Wednesday, December 2, 2009

World War II- A Thought On Fear

I’ve been slowly watching World War II in HD over the past week. Its World War II told through the diaries of individuals who were there as well as original video. I am surprised that almost all of the video was shot in color. If you haven’t seen it then I highly recommend it.

I’m always fascinated listening to veterans talk about the war. They see things that men shouldn’t see and go through trials that many of us have never and will never experience. I’ve seen it said throughout the years that after World War II and many other post war economies experience a period of rapid growth after war. I thought about this fact as I watched the program and I developed a theory.

After these men almost lose their lives I imagine that their fear of going bankrupt or taking up a particular vocation to please their parents goes out the door. They come home and decide to just follow their dreams.
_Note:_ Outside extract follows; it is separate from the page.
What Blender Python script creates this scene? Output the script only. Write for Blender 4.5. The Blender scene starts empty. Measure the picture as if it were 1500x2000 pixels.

When we stare death in the face we are suddenly faced with the truth that life is short, it’s fragile, and it’s special. These men see their friends and brothers stripped of their dreams and hopes. War is a magnifying glass of that realization.

And what’s amazing is that when you have a country where the citizens collectively pursue their passions, the country as a whole improves. There are many better ways both morally and more efficiently to increase the economy, but still I browsed Wikipedia’s list of companies started in 1946. This list isn’t comprehensive, but if you follow by year more companies were started right after the war ended (late 1945) then before the war (1940) and the number declines in years afterward. Great ideas are out there, but individuals are held back by a fear of failure. These men when faced with the reality of death realized that the fear of failure was far inferior.

I don’t have a great idea yet, but maybe you do. If you have one then I encourage you to pursue it. Take a note from our great grandfathers who pushed this country forward and take action. The great successes of our generation will be marked by those who took a risk and jumped. Our generation is a generation of dreamers and hopefully it won’t take a war for us to take action.